Stay at each step for as long as you need to. You don't want to push your dog too quickly. Make sure your dog is at least 80% successful at each step. For example, if you do 10 trials of each step, your dog must earn a click and treat at least eight out of ten times before you can more on to the next step. Try to do two training sessions a day.

Remember to always click and treat your dog every time he doesn't pull his paw away. If he does pull away, let him. He just doesn't get a treat for pulling away. He will soon learn that he is in charge of nail-clipping, but if he wants a treat, he has to let you hold his paw.

If you accidentally clip too much and your dog's nails start bleeding, give him a party of treats. Giving him lots of treats reassure him that he has nothing to worry about.

Your dog's nails don't stop growing just because you're training him in nail clipping. Until he's comfortable with nail clipping, you can take him for walks on the sidewalk or asphalt, or let him run around on a tennis court. These surfaces act as a giant emery board and file your dog's nails. If you're doing two training sessions a day, it should take approximately two weeks until your dog is comfortable having his nails clipped - but don't worry if it takes a little longer. Work at your dog's speed.
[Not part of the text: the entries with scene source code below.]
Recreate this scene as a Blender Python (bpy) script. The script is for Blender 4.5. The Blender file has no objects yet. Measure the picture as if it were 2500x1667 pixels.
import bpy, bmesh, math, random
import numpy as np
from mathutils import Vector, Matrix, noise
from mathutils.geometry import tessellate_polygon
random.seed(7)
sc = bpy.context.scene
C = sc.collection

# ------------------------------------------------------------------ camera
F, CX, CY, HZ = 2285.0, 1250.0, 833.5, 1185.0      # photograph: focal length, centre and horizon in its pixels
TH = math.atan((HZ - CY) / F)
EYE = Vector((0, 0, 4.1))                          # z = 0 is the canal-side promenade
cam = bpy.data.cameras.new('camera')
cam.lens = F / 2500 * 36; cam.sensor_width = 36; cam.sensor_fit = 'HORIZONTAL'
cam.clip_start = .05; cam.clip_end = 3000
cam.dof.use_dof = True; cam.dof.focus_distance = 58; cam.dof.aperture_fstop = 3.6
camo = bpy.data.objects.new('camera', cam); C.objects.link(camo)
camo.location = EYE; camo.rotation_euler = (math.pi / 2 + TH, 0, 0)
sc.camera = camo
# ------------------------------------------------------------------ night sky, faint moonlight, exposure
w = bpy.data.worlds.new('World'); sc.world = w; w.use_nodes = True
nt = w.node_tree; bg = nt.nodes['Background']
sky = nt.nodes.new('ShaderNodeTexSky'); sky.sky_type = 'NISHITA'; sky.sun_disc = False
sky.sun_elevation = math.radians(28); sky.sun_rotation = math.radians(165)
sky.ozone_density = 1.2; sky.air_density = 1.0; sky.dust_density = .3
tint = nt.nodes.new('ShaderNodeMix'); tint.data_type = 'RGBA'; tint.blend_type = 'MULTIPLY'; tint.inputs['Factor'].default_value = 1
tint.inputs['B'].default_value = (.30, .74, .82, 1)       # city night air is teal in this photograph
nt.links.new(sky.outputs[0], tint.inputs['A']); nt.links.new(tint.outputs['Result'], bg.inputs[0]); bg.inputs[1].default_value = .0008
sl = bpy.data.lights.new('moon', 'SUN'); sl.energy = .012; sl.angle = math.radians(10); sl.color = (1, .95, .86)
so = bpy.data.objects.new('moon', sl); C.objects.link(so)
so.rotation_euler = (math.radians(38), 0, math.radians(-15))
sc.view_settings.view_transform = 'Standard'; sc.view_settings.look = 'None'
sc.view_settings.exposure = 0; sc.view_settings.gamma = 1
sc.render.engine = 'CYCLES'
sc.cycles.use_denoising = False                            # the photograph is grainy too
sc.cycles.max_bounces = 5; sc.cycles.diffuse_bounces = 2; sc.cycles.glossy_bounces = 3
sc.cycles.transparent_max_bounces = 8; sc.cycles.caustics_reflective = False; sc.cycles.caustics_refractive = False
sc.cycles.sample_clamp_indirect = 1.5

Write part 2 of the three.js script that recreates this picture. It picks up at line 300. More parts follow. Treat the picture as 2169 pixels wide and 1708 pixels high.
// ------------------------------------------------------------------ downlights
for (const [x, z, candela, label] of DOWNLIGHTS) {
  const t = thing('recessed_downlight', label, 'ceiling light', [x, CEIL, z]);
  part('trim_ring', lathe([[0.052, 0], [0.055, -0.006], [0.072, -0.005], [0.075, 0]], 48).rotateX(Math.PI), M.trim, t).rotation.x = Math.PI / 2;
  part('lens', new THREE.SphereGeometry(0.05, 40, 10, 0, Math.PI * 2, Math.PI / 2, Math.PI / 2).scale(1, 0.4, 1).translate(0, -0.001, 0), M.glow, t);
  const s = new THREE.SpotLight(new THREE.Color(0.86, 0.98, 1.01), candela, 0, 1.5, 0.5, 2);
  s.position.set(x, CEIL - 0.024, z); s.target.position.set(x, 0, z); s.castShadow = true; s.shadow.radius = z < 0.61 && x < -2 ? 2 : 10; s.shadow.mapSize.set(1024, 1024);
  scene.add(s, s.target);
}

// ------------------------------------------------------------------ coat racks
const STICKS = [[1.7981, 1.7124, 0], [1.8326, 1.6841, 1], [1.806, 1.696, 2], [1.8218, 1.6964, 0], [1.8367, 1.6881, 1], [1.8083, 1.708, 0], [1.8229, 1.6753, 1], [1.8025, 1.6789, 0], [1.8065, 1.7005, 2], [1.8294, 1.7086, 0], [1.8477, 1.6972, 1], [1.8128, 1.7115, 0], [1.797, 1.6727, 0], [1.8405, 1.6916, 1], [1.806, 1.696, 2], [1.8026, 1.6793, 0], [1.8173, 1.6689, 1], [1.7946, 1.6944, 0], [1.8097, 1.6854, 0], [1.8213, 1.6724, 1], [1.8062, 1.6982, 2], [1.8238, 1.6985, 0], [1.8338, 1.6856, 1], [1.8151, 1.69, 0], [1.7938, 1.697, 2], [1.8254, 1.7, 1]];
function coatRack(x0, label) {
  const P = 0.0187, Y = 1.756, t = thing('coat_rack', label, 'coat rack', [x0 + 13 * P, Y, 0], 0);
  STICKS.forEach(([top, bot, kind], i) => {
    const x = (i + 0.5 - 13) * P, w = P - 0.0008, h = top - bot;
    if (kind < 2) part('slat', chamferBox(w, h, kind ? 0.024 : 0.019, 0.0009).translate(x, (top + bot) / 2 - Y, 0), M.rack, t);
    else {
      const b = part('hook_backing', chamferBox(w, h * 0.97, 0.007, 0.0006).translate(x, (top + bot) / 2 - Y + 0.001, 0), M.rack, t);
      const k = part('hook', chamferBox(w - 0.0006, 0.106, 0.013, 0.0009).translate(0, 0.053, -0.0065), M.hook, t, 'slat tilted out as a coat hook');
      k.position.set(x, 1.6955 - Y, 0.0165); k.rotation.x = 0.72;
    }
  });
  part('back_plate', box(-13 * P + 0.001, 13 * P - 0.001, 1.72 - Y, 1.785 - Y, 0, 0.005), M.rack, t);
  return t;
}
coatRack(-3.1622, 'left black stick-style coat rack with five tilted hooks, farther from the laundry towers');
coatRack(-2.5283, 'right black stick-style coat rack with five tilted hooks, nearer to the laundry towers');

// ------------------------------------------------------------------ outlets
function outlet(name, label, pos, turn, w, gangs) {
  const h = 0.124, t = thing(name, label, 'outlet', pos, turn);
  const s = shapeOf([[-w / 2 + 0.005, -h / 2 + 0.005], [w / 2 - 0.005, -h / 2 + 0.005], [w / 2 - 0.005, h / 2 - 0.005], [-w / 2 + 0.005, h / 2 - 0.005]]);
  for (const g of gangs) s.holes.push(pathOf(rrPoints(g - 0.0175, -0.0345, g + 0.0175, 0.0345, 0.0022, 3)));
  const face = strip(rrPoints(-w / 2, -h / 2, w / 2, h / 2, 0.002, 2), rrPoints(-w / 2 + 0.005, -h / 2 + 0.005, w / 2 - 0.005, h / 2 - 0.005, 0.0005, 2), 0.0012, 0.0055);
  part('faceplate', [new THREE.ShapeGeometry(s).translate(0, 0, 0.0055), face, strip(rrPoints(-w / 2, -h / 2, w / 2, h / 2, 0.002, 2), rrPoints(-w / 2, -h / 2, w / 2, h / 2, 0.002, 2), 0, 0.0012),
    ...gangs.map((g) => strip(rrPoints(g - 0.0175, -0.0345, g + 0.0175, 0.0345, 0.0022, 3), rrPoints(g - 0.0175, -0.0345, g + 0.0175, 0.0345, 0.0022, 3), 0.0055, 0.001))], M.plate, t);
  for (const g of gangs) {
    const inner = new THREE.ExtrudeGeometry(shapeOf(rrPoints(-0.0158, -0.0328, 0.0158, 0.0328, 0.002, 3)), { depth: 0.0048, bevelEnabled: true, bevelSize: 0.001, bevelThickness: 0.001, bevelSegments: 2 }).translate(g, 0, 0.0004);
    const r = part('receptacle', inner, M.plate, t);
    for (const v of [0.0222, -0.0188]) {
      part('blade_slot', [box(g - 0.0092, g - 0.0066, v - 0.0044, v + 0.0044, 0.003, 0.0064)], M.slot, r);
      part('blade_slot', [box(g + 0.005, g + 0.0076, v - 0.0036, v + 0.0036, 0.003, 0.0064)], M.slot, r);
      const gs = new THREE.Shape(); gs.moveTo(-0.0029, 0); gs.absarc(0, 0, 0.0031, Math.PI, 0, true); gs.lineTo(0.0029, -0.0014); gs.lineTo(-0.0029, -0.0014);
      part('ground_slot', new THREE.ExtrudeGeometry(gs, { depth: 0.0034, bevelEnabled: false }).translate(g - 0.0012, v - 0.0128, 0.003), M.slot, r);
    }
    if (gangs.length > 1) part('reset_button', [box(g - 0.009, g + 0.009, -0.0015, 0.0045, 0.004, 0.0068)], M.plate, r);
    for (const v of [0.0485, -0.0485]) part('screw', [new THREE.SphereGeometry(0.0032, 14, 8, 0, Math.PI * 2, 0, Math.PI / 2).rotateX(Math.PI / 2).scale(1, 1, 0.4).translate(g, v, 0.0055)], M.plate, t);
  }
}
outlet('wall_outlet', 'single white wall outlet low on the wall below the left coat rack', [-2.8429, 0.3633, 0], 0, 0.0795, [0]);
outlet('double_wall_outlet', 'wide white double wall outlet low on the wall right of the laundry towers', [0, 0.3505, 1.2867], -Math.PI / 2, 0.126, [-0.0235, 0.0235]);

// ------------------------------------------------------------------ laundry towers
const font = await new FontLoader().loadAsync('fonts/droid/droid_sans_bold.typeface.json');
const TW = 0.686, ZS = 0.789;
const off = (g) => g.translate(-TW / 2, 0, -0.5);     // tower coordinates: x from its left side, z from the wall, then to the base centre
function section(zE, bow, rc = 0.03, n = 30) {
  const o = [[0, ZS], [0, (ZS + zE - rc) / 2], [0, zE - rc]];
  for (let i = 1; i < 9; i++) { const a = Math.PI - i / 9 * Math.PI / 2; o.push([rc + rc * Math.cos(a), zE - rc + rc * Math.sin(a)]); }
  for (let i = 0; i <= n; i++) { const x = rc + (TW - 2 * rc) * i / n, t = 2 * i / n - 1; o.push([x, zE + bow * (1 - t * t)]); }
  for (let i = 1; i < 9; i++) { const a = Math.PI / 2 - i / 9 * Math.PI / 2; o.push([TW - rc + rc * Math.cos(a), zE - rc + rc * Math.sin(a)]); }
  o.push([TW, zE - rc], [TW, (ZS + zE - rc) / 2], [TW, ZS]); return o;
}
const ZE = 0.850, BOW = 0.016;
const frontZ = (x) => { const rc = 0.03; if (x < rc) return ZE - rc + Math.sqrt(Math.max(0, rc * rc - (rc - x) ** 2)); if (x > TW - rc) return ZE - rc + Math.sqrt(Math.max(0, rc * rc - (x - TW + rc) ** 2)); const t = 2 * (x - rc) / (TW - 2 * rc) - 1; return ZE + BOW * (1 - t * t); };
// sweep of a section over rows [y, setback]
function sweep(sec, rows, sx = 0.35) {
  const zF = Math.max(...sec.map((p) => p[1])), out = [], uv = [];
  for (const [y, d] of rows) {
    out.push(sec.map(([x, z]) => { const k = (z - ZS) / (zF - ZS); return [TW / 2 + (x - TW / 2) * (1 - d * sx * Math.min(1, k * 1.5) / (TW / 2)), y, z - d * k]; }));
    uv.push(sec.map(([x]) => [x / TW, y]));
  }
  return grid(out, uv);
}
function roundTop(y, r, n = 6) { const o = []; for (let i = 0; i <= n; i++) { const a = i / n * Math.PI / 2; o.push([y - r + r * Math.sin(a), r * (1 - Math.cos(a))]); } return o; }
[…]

Even after your dog is comfortable having his nails clipped, you need to continue treating him. Remember, you've struck a bargain with him. He probably still doesn't love to have his nails clipped, but he has decided that it's not scary and he'll let you do it as long as you have treats for him. So you need to keep your end of the bargain.

If you follow this method, you will soon have a dog who calmly lets you clip his nails.